Segundo Fontes, a alternativa que passa a ser oferecida agora cria condições de convivência, com maior oferta para o estabelecimento comercial, que ainda paga spreads elevados na antecipação apesar do baixo risco da operação.
Para Fontes, mesmo o BC induzindo o mercado a reduzir os prazos de pagamento das operações com cartão de crédito aos lojistas, o modelo atual no qual o vendedor recebe, em média, 17 dias após a venda, deve perdurar, pois o custo de financiamento ao consumo no país é elevado.
Segundo o executivo de uma credenciadora, o registro dos recebíveis em uma central gera um mecanismo mais eficiente e transparente, ampliando a competição no mercado.
"O mercado de antecipação e uso de recebíveis para tomada de crédito é muito ineficiente e pode ser melhorado loucamente com esse registro e a criação de um mercado secundário", avalia.
As operações com cartão de crédito geram dois recebíveis. Um da credenciadora frente ao banco emissor, e outro do lojista com a credenciadora. Uma eventual operação de securitização dos recebíveis que uma credenciadora tem contra um banco pode reduzir de forma substancial o custo de funding da credenciadora.

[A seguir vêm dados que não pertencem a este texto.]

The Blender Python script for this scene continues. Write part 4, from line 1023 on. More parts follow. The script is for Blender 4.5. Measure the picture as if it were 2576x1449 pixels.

Para esse executivo, a discussão sobre a redução no prazo de pagamento das vendas de cartão de crédito ao lojista desaparece com essa nova sistemática. Ele lembra que os bancos já oferecem um produto, o parcelado lojista, no qual o vendedor recebe dois dias úteis após a venda, mas que o produto não avança em função do custo.
Com maior competição na antecipação dos recebíveis aliada à diferenciação de preço por meio de pagamento, ele acredita que os bancos terão de se mexer se quiserem continuar competitivos. O lojista segue recebendo dois dias após a venda, mas pagando taxas menores, e pode repassar esse custo de forma transparente ao tomador, mostrando a diferença de custo entre pagamentos à vista ou débito da modalidade crédito.